Videogames New Narrative Interaction: What It Means for the Classroom

During my presentation on Sunday for the American Composition and Literature Association, based on my ongoing research into videogame narratives and literacy, I offered three points of action on how we, as educators can apply this narrative.

1) Use Traditional Strengths: English departments have screenplay and scriptwriting course or currently partner with Drama/Theater departments. They should create partnerships with Computer Graphics or Game Design departments

English departments can house videogame story / game narrative courses alongside of film/theater ones. Looking back at Bronsky’s game writing elements, they are traditional storytelling elements. If you or your department is not sure where to start – start there. Use it to start a discussion and incorporate what you already do well. Or partner with existing gaming courses and departments to team teach or assist with units on videogame writing. A faculty member in the English department at the University of Dubuque partnered with our Computer Graphics program. Last semester, the students had to create a proposal and design document for an original game. This semester, the English faculty member worked with some students to continue to develop the story and narrative of their videogame project. If this type of partnership is not possible, create an elective course or J-term / summer class and see what the registration is like. You have the skills, experience, and passion – continue to instill a passion for storytelling in others no matter what the format or medium.

2) Seek Transmedia Connections: Many of you already do this to a lesser extent – grabbing a film or play – as a visual representation of the text. Stretch beyond that. Allow for the additional media (TV, theater, games, film) to add and expand the students experience and understanding. Ask questions about connections and draw on their value of information across media. As someone in the audience (Mark) said during the presentation, our survey courses already do this to an extent by showing how and using all the previous analysis to help understand each new piece. Yes, draw out those connections between narratives, even if loose associations. The more our students can see the connection and how their knowledge of one adds value to others, the more engaged they will be.

Another panelist from the conference, Edward Aiken from Syracuse, described an art and religion course he once taught. He talked about looking at artistic depictions of Mary the mother of Jesus throughout history and then showing the film Terminator 2 and raising the question of narrative similarities. The topic struck a cord with students to the degree that a former student stopped him on the street years later to tell him about it. Transmedia creates meaningful lasting connections.

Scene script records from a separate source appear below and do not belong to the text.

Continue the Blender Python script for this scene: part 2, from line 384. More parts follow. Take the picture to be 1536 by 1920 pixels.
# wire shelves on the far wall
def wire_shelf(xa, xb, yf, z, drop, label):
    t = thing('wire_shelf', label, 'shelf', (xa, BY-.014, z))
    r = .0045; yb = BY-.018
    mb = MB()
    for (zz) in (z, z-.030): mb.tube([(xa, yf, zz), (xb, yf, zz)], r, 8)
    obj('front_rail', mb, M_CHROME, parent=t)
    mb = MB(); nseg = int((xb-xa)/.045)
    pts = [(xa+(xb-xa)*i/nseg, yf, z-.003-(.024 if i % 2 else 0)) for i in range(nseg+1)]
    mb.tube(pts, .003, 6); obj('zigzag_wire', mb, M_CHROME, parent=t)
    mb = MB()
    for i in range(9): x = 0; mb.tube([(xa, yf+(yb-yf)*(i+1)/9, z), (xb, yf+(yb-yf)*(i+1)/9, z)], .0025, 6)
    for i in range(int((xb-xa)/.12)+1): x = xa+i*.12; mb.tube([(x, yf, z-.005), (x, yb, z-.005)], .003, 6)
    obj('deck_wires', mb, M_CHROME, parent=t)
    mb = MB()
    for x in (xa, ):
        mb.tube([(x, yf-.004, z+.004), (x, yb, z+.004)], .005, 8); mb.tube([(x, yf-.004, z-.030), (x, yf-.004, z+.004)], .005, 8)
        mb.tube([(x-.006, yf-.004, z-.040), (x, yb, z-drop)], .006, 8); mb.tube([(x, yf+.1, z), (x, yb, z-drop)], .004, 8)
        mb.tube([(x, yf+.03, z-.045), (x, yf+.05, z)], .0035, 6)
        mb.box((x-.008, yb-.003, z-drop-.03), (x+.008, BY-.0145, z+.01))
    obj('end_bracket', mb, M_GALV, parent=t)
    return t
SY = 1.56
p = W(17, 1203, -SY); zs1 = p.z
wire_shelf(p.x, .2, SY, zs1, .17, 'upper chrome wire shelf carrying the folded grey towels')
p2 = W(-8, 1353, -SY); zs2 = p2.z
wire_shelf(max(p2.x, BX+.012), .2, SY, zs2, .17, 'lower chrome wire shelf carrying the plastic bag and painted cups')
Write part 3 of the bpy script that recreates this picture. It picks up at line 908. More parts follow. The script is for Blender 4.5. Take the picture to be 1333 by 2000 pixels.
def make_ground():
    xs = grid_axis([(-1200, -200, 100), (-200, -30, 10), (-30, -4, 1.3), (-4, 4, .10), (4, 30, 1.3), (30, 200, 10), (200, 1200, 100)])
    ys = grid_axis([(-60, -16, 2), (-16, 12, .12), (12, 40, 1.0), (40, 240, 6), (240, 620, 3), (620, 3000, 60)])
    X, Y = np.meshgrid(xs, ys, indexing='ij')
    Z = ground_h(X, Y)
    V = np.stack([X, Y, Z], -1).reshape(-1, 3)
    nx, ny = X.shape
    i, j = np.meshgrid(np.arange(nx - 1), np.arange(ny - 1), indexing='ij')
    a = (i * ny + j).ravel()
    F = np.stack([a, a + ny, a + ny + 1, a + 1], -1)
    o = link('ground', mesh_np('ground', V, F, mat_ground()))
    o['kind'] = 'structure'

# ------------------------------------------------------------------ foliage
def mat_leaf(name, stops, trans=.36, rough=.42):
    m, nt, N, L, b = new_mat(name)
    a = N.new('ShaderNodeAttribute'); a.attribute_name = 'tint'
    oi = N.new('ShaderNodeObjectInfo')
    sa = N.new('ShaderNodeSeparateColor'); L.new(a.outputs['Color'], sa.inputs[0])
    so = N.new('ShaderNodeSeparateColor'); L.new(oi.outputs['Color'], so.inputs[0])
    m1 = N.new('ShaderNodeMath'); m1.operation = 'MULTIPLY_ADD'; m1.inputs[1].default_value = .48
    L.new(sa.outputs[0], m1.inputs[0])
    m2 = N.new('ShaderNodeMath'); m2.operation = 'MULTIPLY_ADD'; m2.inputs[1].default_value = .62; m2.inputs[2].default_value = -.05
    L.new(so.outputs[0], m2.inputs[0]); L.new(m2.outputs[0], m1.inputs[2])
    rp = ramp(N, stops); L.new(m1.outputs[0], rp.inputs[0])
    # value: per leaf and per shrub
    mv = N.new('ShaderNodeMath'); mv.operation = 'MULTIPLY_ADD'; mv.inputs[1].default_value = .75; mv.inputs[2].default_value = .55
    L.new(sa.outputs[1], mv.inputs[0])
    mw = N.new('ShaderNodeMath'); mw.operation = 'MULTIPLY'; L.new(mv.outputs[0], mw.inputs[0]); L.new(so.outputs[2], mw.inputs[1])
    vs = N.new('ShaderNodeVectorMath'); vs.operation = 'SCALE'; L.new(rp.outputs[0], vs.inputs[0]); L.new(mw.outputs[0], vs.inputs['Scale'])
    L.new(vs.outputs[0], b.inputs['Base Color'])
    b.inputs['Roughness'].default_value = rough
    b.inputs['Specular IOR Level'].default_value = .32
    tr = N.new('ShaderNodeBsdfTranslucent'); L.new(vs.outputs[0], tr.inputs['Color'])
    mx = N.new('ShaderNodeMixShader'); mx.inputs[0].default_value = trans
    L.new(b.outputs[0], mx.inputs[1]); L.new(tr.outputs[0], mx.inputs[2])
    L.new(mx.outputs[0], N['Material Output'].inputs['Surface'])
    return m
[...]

3) Deliberate Awareness: Be aware and deliberate in the engagement of students and narrative across mediums. The pieces described in the presentation and the forthcoming paper discusses how both our current and future students interact and what they expect out of narratives and stories. If we are aware and planning to incorporate these changes in narrative interaction we can and will continue to engage our students in meaningful analysis and creation… inspiring passion along the way.